5. It is said, however, that the trial Court had the right to deprive the first appellant of his trusteeship and vest the management of the temple in a board of trustees because the first appellant and his brothers had been guilty of breach of trust. The alleged breaches of trust are: (i) the failure to keep accounts and (it) the mortgaging of the temple lands. It may be observed that there is no suggestion that the appellants or their forbears have improperly spent the income of these lands, and when the complaint was made against them that accounts had not been kept they took steps immediately to rectify this. In addition they have since discharged all the encumbrances on the temple properties. In these circumstances we are unable to concur in the opinion that there has been such mismanagement on the part of the appellants that the Court is justified in taking away the right of management which the family possesses.

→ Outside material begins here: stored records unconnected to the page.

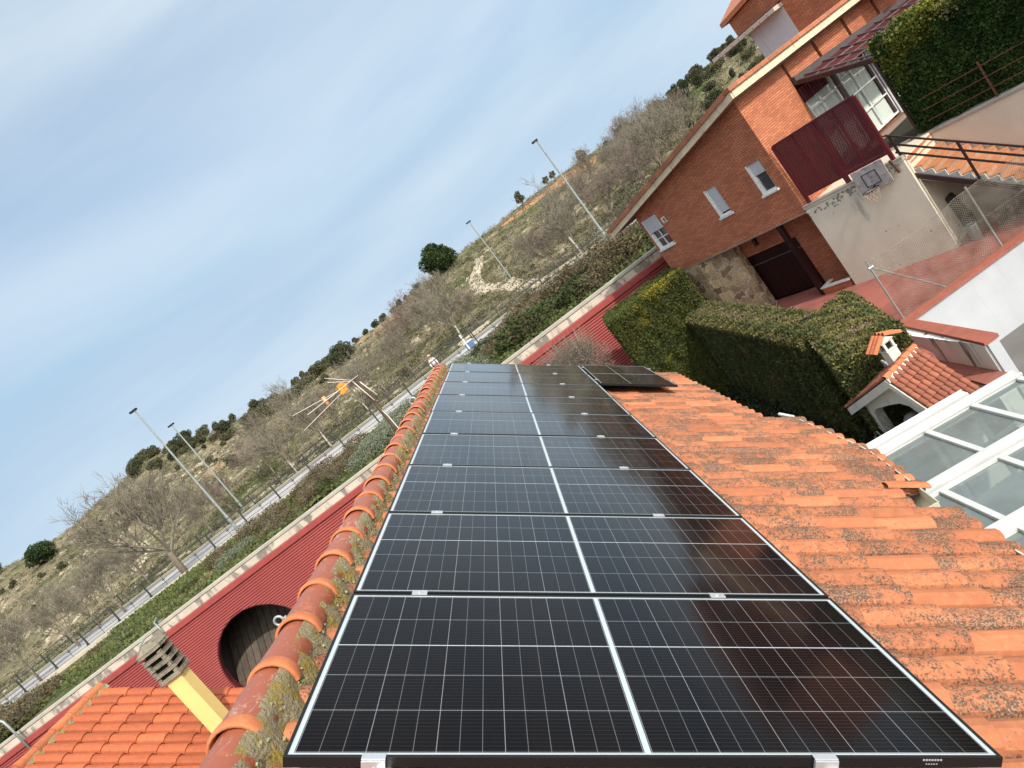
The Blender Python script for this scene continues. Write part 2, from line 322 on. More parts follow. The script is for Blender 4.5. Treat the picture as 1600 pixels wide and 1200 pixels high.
def redmetal():
    mt, nt, b = nodes_new('red_ribbed_steel')
    g = nt.nodes.new('ShaderNodeNewGeometry'); s = nt.nodes.new('ShaderNodeSeparateXYZ'); nt.links.new(g.outputs['Position'], s.inputs[0])
    fl = mathn(nt, 'FLOOR', mathn(nt, 'DIVIDE', s.outputs[0], 3.1)); wn = nt.nodes.new('ShaderNodeTexWhiteNoise'); wn.noise_dimensions = '1D'; nt.links.new(fl, wn.inputs['W'])
    col = mixcol(nt, wn.outputs['Value'], (0.34, 0.078, 0.068), (0.28, 0.060, 0.054))
    col = mixcol(nt, mathn(nt, 'MULTIPLY', ramp(nt, noise(nt, g.outputs['Position'], 0.5, 5, 0.6), 0.4, 0.7), 0.4), col, (0.24, 0.045, 0.05))
    nt.links.new(col, b.inputs['Base Color']); b.inputs['Roughness'].default_value = 0.55; b.inputs['Specular IOR Level'].default_value = 0.35
    return mt
M_redmetal = redmetal()
M_maroon = mat('maroon_paint', (0.115, 0.012, 0.016), (0.085, 0.010, 0.014), 3, 0.5, spec=0.4)
M_maroon2 = mat('maroon_slats', (0.085, 0.010, 0.015), (0.060, 0.008, 0.012), 3, 0.55)
M_garage = mat('garage_door_paint', (0.026, 0.007, 0.007), (0.020, 0.006, 0.006), 2, 0.5)
M_brownmetal = mat('brown_metal', (0.055, 0.030, 0.026), (0.040, 0.022, 0.02), 3, 0.5)
M_greybeam = mat('grey_brown_beam', (0.085, 0.070, 0.068), (0.065, 0.053, 0.052), 3, 0.6)
M_rust = mat('rusty_iron', (0.16, 0.065, 0.035), (0.08, 0.035, 0.022), 12, 0.85, 0.4, 60)
M_galv = mat('galvanised_steel', (0.42, 0.46, 0.45), (0.32, 0.36, 0.35), 5, 0.45, metal=0.5, spec=0.5)
M_galv2 = mat('weathered_steel_post', (0.33, 0.37, 0.35), (0.26, 0.30, 0.28), 5, 0.5, metal=0.4)
M_wire = mat('fence_wire', (0.34, 0.31, 0.25), (0.14, 0.11, 0.085), 3, 0.6, metal=0.4)
M_dark = mat('dark_void', (0.012, 0.011, 0.010), None, 3, 0.9)
M_darkrail = mat('dark_green_steel', (0.045, 0.055, 0.050), (0.035, 0.04, 0.038), 3, 0.55)
M_black = mat('black_lamp_head', (0.015, 0.016, 0.018), None, 3, 0.5)
M_pale_tile = mat('paving_grey', (0.34, 0.32, 0.30), (0.28, 0.27, 0.25), 1.5, 0.85)
M_soffit = mat('soffit', (0.30, 0.24, 0.19), (0.24, 0.19, 0.16), 2, 0.9)
M_cream = mat('cream_fascia', (0.72, 0.61, 0.42), (0.60, 0.47, 0.33), 2.3, 0.85, 0.2, 20, stains=((0.34, 0.30, 0.23), 3.4, 0.58, (1, 1, 0.2)))
M_yellow = mat('yellow_render', (0.72, 0.56, 0.21), (0.66, 0.51, 0.20), 2, 0.9, 0.2, 40)
M_cowl = mat('weathered_cowl', (0.27, 0.24, 0.18), (0.18, 0.16, 0.12), 6, 0.95, 0.8, 40, stains=((0.05, 0.045, 0.04), 5, 0.54, None))
M_blackfr = mat('black_anodised', (0.008, 0.009, 0.010), (0.006, 0.007, 0.008), 3, 0.45, spec=0.35)
M_clamp = mat('silver_clamp', (0.62, 0.64, 0.66), (0.54, 0.56, 0.58), 8, 0.35, metal=0.6)
M_bark = mat('bark', (0.20, 0.165, 0.125), (0.13, 0.105, 0.08), 6, 0.95, world=True)
M_twig = mat('twigs', (0.215, 0.188, 0.142), (0.155, 0.138, 0.105), 2, 0.95)
M_twig2 = mat('purple_twigs', (0.20, 0.158, 0.128), (0.15, 0.118, 0.098), 2, 0.95)
def leafmat(name, c1, c2, c3=None, scale=1.2, isl=0.35):
    mt = mat(name, c1, c2, scale, 0.75, island=isl, spec=0.15, stains=((c3, scale * 0.6, 0.56, None) if c3 else None))
    mt.node_tree.nodes['Principled BSDF'].inputs['Subsurface Weight'].default_value = 0.0
    return mt
M_hedge = leafmat('cypress_leaf', (0.088, 0.098, 0.034), (0.052, 0.066, 0.026), (0.135, 0.105, 0.045), 1.5)
M_hedgeY = leafmat('golden_cypress_leaf', (0.085, 0.095, 0.024), (0.055, 0.070, 0.022), (0.22, 0.19, 0.022), 0.9)
M_hedgeD = leafmat('dark_cypress_leaf', (0.050, 0.085, 0.018), (0.022, 0.045, 0.012), (0.12, 0.13, 0.022), 1.0)
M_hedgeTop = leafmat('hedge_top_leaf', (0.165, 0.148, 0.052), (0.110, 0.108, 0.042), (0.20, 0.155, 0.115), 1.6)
M_deadwood = mat('dead_twigs', (0.22, 0.17, 0.14), (0.16, 0.12, 0.10), 3, 0.95)
M_pine = leafmat('pine_leaf', (0.035, 0.060, 0.018), (0.022, 0.040, 0.014), (0.06, 0.085, 0.02), 0.8)
M_oak = leafmat('holm_oak_leaf', (0.095, 0.098, 0.052), (0.070, 0.074, 0.040), (0.12, 0.11, 0.065), 0.5)
M_scrub = leafmat('dry_scrub_leaf', (0.175, 0.155, 0.098), (0.100, 0.098, 0.052), (0.24, 0.20, 0.13), 0.15)
M_bushG = leafmat('grey_bush_leaf', (0.17, 0.19, 0.13), (0.12, 0.14, 0.09), None, 1.5)
M_bushD = leafmat('green_bush_leaf', (0.060, 0.078, 0.026), (0.040, 0.052, 0.020), (0.12, 0.10, 0.040), 1.5)
M_bushB = leafmat('brown_bush_leaf', (0.14, 0.105, 0.058), (0.09, 0.075, 0.038), (0.075, 0.085, 0.03), 1.5)
M_grassleaf = leafmat('grass_blades', (0.095, 0.120, 0.036), (0.075, 0.088, 0.034), (0.17, 0.15, 0.075), 0.35)

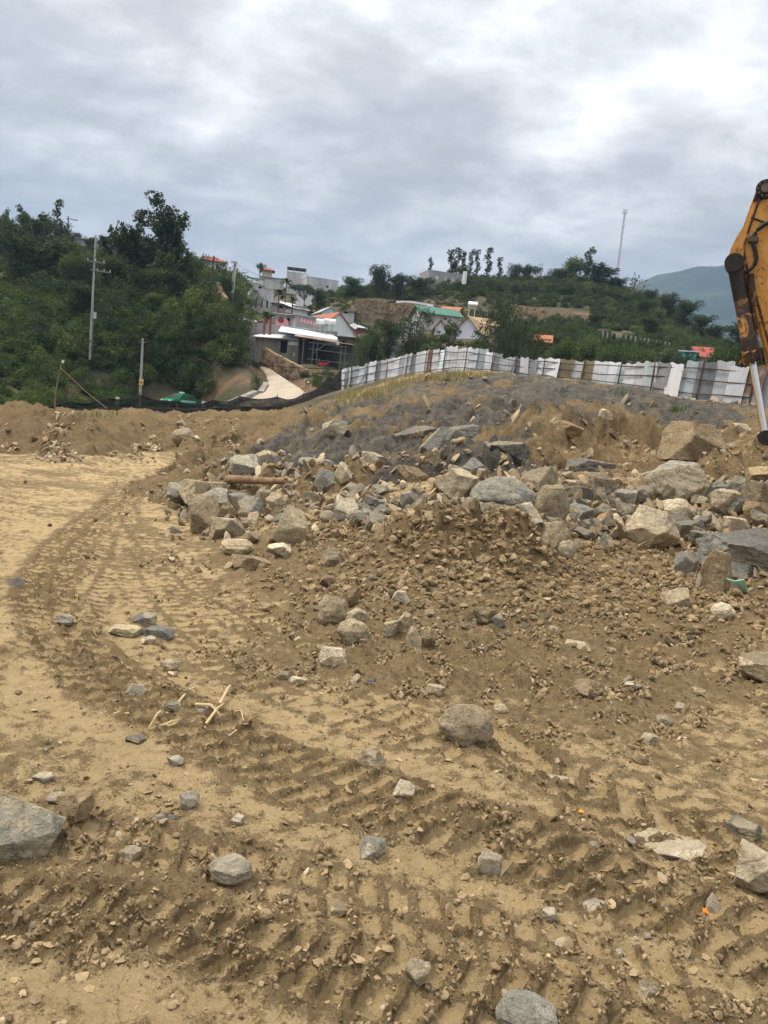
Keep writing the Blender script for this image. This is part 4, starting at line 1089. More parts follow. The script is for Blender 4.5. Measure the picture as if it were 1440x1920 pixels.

6. This means that the scheme has been framed on a wrong basis. The learned Advocate for the appellant does not object to a scheme being framed for the management of the templef provided that the first appellant is allowed to continue to be the trustee and the hereditary right is not interfered with. We have held that the first appellant is entitled to be the trustee and that the family does possess the hereditary right of appointment. The scheme should provide for this. In view of the fact that the learned District Judge has placed the management of the temple in a board of trustees it will be necessary for the scheme to be re-settled. The case will therefore be sent back to the District Judge for the re-settlement of the scheme in the light of this judgment.

7. We direct each party to bear his own costs throughout.